Starting from S2ENGINE HD 1.4.6 B8 version the terrain is divided into tiles.
Each tile represents a small patch of the whole terrain and has more than one level of detail (LOD), used basing on the distance from the camera.
Tiles of the same LOD are drawed in groups of 512 pieces, each tile group is drawed in one shot.
Tiles resolution matches 1:1 the resolution of the heightmap, and it is important to determine the number of total tiles composing the terrain, then the number of draw calls.
For example a 1024x1024 heightmap divided in tiles of 32x32 resolution generates (1024/32 * 1024/32) = 1024 tiles.
Too much tiles means too many draw calls, but too few tiles make the culling system hard to hide no visible tiles, so be carefull when choosing this parameter.
Luckily Tiles resolution is computed automatically when choosing the dimensions of the terrain for optimal performances.
This is the resolution of the Terrain textures layer mask and of the terrain colour map.
It consumes more memory (especially graphics memory) than all the other maps and it is responsible of the terrain texture splatting. Bigger the resolution more details you can paint on the terrain.
This is the maximum height the terrain must have after the heightmap is imported.

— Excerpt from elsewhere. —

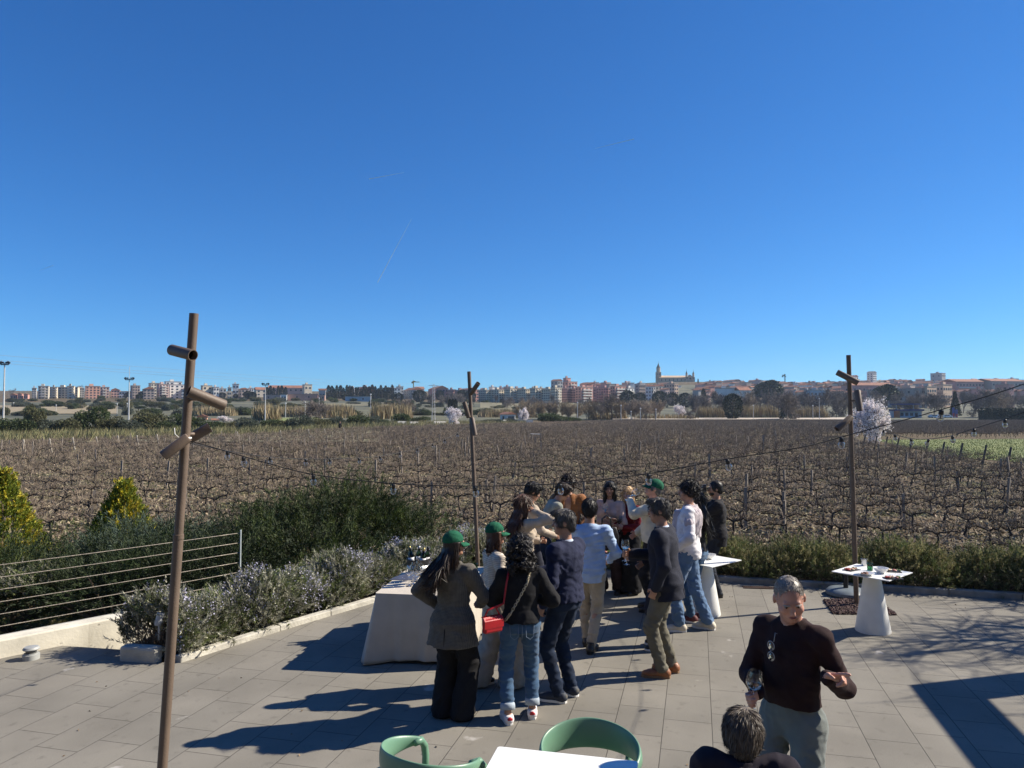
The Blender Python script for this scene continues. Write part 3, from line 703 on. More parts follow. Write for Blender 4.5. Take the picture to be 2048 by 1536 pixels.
# ---- white conical cafe tables, crockery, cloth table, near table and chairs
white_paint = mat('white_powder_coat', (.78,.78,.75), .45, var=.04, scale=8, bump=.06, bscale=150)
china = mat('white_china', (.82,.82,.80), .2); slate = mat('black_slate', (.025,.027,.03), .6, var=.2, scale=30, bump=.2)
green_g = glass('green_glass', (.12,.35,.20), .02); clear_g = glass('clear_glass', (.97,.98,.98))
steel = mat('brushed_steel', (.6,.6,.6), .25, metal=.9)
foods = [mat('food_red',(.42,.06,.035),.5,var=.3,scale=40), mat('food_brown',(.16,.06,.03),.6,var=.4,scale=40), mat('food_cream',(.62,.5,.32),.6,var=.2,scale=40), mat('food_pink',(.55,.24,.18),.5,var=.3,scale=40), mat('food_green',(.10,.16,.03),.6,var=.3,scale=40)]
def cone_table(loc, rz, label, h=.735, w=.70, thick=.012):
    e = empty('cone_table', loc, rz, label, 'table', 'white cone-footed tables on the terrace')
    MB().lathe([(.0,0),(.205,0),(.208,.012),(.095,h-.03),(.10,h-.02),(.15,h-.012),(0,h-.012)],40).build('cone_foot', white_paint, e, True, auto=35)
    MB().box((0,0,h-thick/2),(w,w,thick)).build('table_top', white_paint, e, bevel=.003)
    return e
def blob(mb, c, r, rng, n=7):
    """lumpy morsel"""
    mb.lathe([(0,-.5*r[2])]+[(r[0]*sin(pi*k/n)*(.85+.3*rng.random()), -r[2]*.5*cos(pi*k/n)) for k in range(1,n)]+[(0,.5*r[2])], 9, c)
def bowl(loc, label, R=.085, h=.062, filled=None, group='white bowls on the cone tables'):
    e = empty('bowl', loc, 0, label, 'bowl', group)
    MB().lathe([(R*.45,0),(R*.5,.004),(R*.85,h*.55),(R,h),(R-.004,h),(R*.82,h*.55),(R*.45,.008),(0,.007)],28).build('body', china, e, True, auto=50)
    if filled is not None:
        r = random.Random(5)
        mb = MB(); 
        for k in range(16): a = r.random()*6.28; q = R*.55*sqrt(r.random()); blob(mb,(q*cos(a),q*sin(a),h*.45+.01*r.random()),(.014,.014,.016),r)
        mb.build('contents', foods[filled], e, True)
    return e
def plate(loc, label, R=.105, food=1):
    e = empty('plate', loc, 0, label, 'plate')
    MB().lathe([(R*.5,0),(R*.55,.003),(R*.7,.016),(R,.028),(R,.031),(R*.68,.020),(R*.5,.008),(0,.008)],32).build('dish', china, e, True, auto=50)
    r = random.Random(9); mb = MB()
    for k in range(18): a = r.random()*6.28; q = R*.42*sqrt(r.random()); blob(mb,(q*cos(a),q*sin(a),.018+.01*r.random()),(.016,.012,.016),r)
    mb.build('food', foods[food], e, True); return e
def slate_plate(loc, rz, label, seed=1):
    e = empty('slate_board', loc, rz, label, 'serving board'); r = random.Random(seed)
    MB().box((0,0,.004),(.20,.125,.008)).build('slate', slate, e, bevel=.001)
    for k,(fm,n) in enumerate([(0,5),(2,4),(3,5),(4,3)]):
        mb = MB()
        for i in range(n): blob(mb,(-.075+.05*k+r.uniform(-.015,.015), r.uniform(-.04,.04), .016+r.random()*.008),(r.uniform(.012,.022),.014,r.uniform(.014,.022)),r)
        mb.build('food', foods[fm], e, True)
    return e
def tumbler(loc, label, m, R=.036, h=.09, cat='glass'):
    e = empty('tumbler', loc, 0, label, cat)
    MB().lathe([(0,0),(R*.92,0),(R,h),(R-.003,h),(R*.88,.008),(0,.008)],24).build('glass_body', m, e, True, auto=40); return e
T1 = Vector((4.66,9.42,0)); T1 = G(1746,1262)
TH = .735
def onT(T, px, py): return G(px,py,TH+.001)
cone_table(T1, radians(41), 'white cone-footed table with plates in front of the right pole')
slate_plate(onT(T1,1703,1140), .55, 'slate board of meat and cheese at the far left corner of the right table', 1)
slate_plate(onT(T1,1786,1157), .0, 'slate board of tomato and cheese nearest the right corner of the right table', 2)
slate_plate(onT(T1,1784,1143), -.2, 'slate board of red morsels behind the empty white bowl', 3)
plate(onT(T1,1731,1150), 'white dish of brown nuts at the near side of the right table')
bowl(onT(T1,1762,1146), 'empty white bowl beside the green glass on the right table', .088, .066)
tumbler(onT(T1,1740,1141), 'green glass tumbler standing between the dishes of the right table', green_g)
tumbler(onT(T1,1728,1131), 'small steel cup with dark rim at the back of the right table', steel, .04, .085, 'cup')
T2 = G(1410,1228)
cone_table(T2, radians(41), 'white cone-footed table beside the photographer in black')
bowl(onT(T2,1419,1118), 'empty white bowl on the table beside the photographer', .088, .066)
plate(onT(T2,1396,1124), 'white dish of brown nuts on the table beside the photographer')
tumbler(onT(T2,1405,1113), 'green glass tumbler on the table beside the photographer', green_g)
T3 = G(1170,1214)
cone_table(T3, radians(46), 'white cone-footed table partly hidden by the man in the light blue shirt')
slate_plate(onT(T3,1208,1106), .1, 'slate board of food on the half hidden table', 4)
bowl(onT(T3,1206,1100), 'small white bowl at the back of the half hidden table', .05, .04)
# cloth-covered buffet table
ca = G(753,1187,.74); cb = G(905,1196,.74)
ex = (cb-ca); ex.z = 0; ex.normalize(); ey = Vector((-ex.y,ex.x,0)); ex = (Matrix.Rotation(radians(6),3,'Z')@BX); ey = Vector((-ex.y,ex.x,0))
TL_, TW_ = 1.9, .74
e = empty('buffet_table', (ca.x,ca.y,0), atan2(ex.y,ex.x), 'long table under a draped grey beige cloth by the flowering bed', 'table')
def cloth_mat():
    return mat('linen_cloth', (.50,.445,.365), .9, var=.06, scale=5, bump=.25, bscale=700, sheen=.2)
# top sheet and falling skirt with folds; local x across (short), y along
per = []; W2_, L2_ = .96, 1.5
def side(p0, p1, n):
    return [(p0[0]+(p1[0]-p0[0])*i/n, p0[1]+(p1[1]-p0[1])*i/n) for i in range(n)]
per = side((0,0),(W2_,0),46)+side((W2_,0),(W2_,L2_),90)+side((W2_,L2_),(0,L2_),46)+side((0,L2_),(0,0),90)
V=[];F=[]; n=len(per); rows=16; rr = random.Random(4)
cen = (W2_/2, L2_/2)
for j in range(rows+1):
    f = j/rows
    for i,(x,y) in enumerate(per):
        nx_ = -1 if x<=1e-6 and i>=46+90+46 else (1 if abs(x-W2_)<1e-6 else 0); ny_ = -1 if y<=1e-6 else (1 if abs(y-L2_)<1e-6 else 0)
        if 46<=i<136: nx_,ny_=1,0
        elif 136<=i<182: nx_,ny_=0,1
        elif i>=46+90+46: nx_,ny_=-1,0
        else: nx_,ny_=0,-1
        # distance to nearest corner along the edge: cloth flares at corners
        dc = min(abs(x)+abs(y), abs(x-W2_)+abs(y), abs(x)+abs(y-L2_), abs(x-W2_)+abs(y-L2_))
        fl = .10*math.exp(-(dc/.09)**2)*f**1.2; s = i*.11
        wv = (.013*sin(s*2.1+1)+.019*sin(s*.9+f*1.2)+.012*sin(s*4.7)+.006*sin(s*8.3+2))*f**1.1
        cx_ = x-cen[0]; cy_ = y-cen[1]; k = 1/ max(1e-6,sqrt(cx_*cx_+cy_*cy_))
        corner = math.exp(-(dc/.09)**2)
        px_ = x+nx_*(.012+.03*f+wv)+ (1 if cx_>0 else -1)*fl*.9; py_ = y+ny_*(.012+.03*f+wv)+(1 if cy_>0 else -1)*fl*.9
        zz = .743-f*(.735-.006*sin(s*1.3)-.012*corner) if j else .746
        if j==rows: zz = .012+.012*abs(sin(s*.7))+(.02*(1-corner))*abs(sin(s*.33))
        V.append((px_,py_,zz))
F = [(j*n+i,(j+1)*n+i,(j+1)*n+(i+1)%n,j*n+(i+1)%n) for j in range(rows) for i in range(n)]
V.append((cen[0],cen[1],.7465)); F += [(i,(i+1)%n,len(V)-1) for i in range(n)]
me = bpy.data.meshes.new('tablecloth'); me.from_pydata(V,[],F); me.update(); me.polygons.foreach_set('use_smooth', np.ones(len(F),bool))
cl = link('tablecloth', me, cloth_mat()); cl.location = (ca.x,ca.y,0); cl.rotation_euler = (0,0,atan2(ex.y,ex.x)); me.set_sharp_from_angle(angle=radians(55))
so_ = cl.modifiers.new('thick','SOLIDIFY'); so_.thickness = .003; so_.offset = -1
tag(cl, 'grey beige cloth falling to the ground over the wine table', 'tablecloth')
tab_wood = mat('table_wood', (.22,.15,.09), .6, var=.3, scale=6)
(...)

This value is expressed in centimeters and it can be between 0 and 65536 (655 meters).
If values of the heightmap, after scaling and offseting transformations, are greater than this value they are clamped.
This is the vertical offset from sea level of the heightmap.
The offset is applied before the heightmap is used for displacing the terrain, so it must range between -32768 and 32768 (infact the distance between -32768 and 32768 is just 65536).
if the terrain vertical offset plus the terrain height is greater than 32768, the terrain height is campled.
if the terrain height, after the vertical offset, is smaller than -32768, it is clamped.
This option is marked as deprecated.
Infact to change the terrain vertical position, avoiding clamping, it is convenient to left Y offset to 0 and to use the Heightmap Origin parameter in Terrain properties tool, because it is applied after the terrain displacement.